>>>

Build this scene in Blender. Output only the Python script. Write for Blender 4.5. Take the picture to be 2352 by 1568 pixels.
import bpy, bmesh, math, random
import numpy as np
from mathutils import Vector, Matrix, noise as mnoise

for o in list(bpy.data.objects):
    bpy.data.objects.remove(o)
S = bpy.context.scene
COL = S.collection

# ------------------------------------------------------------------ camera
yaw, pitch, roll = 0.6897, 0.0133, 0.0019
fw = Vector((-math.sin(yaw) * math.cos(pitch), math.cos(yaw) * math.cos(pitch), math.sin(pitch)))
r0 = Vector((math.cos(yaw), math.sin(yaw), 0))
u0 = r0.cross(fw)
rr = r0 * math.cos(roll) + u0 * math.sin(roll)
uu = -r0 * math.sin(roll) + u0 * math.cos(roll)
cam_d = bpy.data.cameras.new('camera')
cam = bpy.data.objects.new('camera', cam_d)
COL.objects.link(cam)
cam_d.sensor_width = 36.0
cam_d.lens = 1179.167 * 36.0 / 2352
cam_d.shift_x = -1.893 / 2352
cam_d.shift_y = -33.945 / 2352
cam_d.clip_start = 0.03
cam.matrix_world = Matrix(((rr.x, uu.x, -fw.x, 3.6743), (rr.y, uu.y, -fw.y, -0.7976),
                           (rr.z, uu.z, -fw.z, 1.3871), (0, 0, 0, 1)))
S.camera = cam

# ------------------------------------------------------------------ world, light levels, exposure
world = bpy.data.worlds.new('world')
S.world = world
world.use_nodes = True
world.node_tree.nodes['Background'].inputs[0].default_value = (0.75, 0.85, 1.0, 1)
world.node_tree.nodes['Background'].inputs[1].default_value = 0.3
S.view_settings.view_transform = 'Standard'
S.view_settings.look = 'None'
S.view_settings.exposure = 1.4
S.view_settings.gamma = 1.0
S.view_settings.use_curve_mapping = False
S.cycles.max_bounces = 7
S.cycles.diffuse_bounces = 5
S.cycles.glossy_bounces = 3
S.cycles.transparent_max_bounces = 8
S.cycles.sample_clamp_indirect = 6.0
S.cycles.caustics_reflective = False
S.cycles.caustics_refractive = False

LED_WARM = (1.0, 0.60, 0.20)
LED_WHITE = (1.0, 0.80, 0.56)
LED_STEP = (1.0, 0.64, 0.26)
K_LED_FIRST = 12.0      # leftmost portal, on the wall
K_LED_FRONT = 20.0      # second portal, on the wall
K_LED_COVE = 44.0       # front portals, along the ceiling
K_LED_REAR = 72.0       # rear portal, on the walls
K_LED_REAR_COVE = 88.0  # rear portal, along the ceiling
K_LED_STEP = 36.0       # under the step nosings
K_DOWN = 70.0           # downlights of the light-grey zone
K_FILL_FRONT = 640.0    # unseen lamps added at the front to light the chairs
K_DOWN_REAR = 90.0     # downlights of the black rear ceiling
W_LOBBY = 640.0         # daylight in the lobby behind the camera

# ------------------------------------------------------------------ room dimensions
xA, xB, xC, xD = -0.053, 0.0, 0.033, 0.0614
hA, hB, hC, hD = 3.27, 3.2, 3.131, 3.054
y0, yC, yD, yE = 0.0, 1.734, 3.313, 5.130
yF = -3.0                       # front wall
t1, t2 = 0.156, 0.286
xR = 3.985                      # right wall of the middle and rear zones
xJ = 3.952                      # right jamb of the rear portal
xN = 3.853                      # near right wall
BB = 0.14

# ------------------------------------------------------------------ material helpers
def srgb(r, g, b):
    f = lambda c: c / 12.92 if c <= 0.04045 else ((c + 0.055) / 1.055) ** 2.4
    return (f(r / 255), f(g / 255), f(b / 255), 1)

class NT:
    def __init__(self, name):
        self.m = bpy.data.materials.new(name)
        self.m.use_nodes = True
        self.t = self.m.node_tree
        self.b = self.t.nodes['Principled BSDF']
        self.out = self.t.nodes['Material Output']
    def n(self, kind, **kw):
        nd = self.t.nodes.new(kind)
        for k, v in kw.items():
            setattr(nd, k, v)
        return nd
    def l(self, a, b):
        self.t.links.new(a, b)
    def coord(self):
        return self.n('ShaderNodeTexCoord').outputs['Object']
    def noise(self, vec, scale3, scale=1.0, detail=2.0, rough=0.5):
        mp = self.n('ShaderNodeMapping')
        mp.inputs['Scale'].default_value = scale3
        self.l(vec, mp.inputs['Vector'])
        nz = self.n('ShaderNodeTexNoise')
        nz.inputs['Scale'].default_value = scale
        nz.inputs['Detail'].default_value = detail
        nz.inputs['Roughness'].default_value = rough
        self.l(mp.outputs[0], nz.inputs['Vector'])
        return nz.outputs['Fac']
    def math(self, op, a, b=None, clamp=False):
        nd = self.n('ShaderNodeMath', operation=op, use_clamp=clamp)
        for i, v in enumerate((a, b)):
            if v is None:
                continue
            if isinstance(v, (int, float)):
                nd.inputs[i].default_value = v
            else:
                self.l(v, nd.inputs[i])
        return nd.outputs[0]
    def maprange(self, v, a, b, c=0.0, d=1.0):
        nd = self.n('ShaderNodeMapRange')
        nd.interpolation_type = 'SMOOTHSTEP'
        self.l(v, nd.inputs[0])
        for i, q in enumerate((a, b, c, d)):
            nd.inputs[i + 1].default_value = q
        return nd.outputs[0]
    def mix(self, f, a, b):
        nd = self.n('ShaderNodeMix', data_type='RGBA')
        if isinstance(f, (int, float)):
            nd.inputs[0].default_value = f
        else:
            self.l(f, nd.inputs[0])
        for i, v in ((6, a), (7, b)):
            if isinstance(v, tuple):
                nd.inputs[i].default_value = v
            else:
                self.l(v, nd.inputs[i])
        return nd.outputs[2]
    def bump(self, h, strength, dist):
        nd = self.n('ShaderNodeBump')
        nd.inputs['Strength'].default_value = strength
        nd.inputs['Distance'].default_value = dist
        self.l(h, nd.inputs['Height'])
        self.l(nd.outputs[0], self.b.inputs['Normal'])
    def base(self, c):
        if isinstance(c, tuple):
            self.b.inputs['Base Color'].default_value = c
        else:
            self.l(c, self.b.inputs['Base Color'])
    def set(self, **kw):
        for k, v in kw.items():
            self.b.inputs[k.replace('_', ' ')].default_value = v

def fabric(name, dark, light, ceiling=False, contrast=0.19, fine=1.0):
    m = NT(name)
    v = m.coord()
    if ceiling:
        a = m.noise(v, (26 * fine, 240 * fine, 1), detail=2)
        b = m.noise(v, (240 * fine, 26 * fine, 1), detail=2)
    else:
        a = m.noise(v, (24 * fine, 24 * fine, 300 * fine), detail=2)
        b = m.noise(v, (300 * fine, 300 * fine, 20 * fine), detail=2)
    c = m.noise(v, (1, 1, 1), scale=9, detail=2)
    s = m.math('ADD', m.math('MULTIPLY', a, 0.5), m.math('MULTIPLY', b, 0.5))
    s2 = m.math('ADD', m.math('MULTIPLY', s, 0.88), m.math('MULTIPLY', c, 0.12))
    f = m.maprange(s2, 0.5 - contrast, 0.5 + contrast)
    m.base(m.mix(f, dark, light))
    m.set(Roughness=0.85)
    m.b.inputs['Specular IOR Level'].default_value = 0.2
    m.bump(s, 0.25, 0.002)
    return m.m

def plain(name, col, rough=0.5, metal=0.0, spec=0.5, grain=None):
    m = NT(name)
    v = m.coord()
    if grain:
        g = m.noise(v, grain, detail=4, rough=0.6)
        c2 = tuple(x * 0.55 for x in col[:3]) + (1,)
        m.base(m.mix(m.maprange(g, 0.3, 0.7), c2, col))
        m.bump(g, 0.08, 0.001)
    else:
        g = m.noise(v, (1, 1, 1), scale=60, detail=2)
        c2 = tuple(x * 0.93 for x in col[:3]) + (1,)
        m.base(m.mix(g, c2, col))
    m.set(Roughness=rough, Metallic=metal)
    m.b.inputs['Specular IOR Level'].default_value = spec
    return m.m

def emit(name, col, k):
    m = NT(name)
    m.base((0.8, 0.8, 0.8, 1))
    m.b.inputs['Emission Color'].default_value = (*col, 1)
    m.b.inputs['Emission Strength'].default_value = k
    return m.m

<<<

_Task statement:_
Copy out the listing above, line by line and exactly, from its first line to the line holding "S.cycles.caustics_refractive = False", inclusive.

_Solution to this problem:_
Build this scene in Blender. Output only the Python script. Write for Blender 4.5. Take the picture to be 2352 by 1568 pixels.
import bpy, bmesh, math, random
import numpy as np
from mathutils import Vector, Matrix, noise as mnoise

for o in list(bpy.data.objects):
    bpy.data.objects.remove(o)
S = bpy.context.scene
COL = S.collection

# ------------------------------------------------------------------ camera
yaw, pitch, roll = 0.6897, 0.0133, 0.0019
fw = Vector((-math.sin(yaw) * math.cos(pitch), math.cos(yaw) * math.cos(pitch), math.sin(pitch)))
r0 = Vector((math.cos(yaw), math.sin(yaw), 0))
u0 = r0.cross(fw)
rr = r0 * math.cos(roll) + u0 * math.sin(roll)
uu = -r0 * math.sin(roll) + u0 * math.cos(roll)
cam_d = bpy.data.cameras.new('camera')
cam = bpy.data.objects.new('camera', cam_d)
COL.objects.link(cam)
cam_d.sensor_width = 36.0
cam_d.lens = 1179.167 * 36.0 / 2352
cam_d.shift_x = -1.893 / 2352
cam_d.shift_y = -33.945 / 2352
cam_d.clip_start = 0.03
cam.matrix_world = Matrix(((rr.x, uu.x, -fw.x, 3.6743), (rr.y, uu.y, -fw.y, -0.7976),
                           (rr.z, uu.z, -fw.z, 1.3871), (0, 0, 0, 1)))
S.camera = cam

# ------------------------------------------------------------------ world, light levels, exposure
world = bpy.data.worlds.new('world')
S.world = world
world.use_nodes = True
world.node_tree.nodes['Background'].inputs[0].default_value = (0.75, 0.85, 1.0, 1)
world.node_tree.nodes['Background'].inputs[1].default_value = 0.3
S.view_settings.view_transform = 'Standard'
S.view_settings.look = 'None'
S.view_settings.exposure = 1.4
S.view_settings.gamma = 1.0
S.view_settings.use_curve_mapping = False
S.cycles.max_bounces = 7
S.cycles.diffuse_bounces = 5
S.cycles.glossy_bounces = 3
S.cycles.transparent_max_bounces = 8
S.cycles.sample_clamp_indirect = 6.0
S.cycles.caustics_reflective = False
S.cycles.caustics_refractive = False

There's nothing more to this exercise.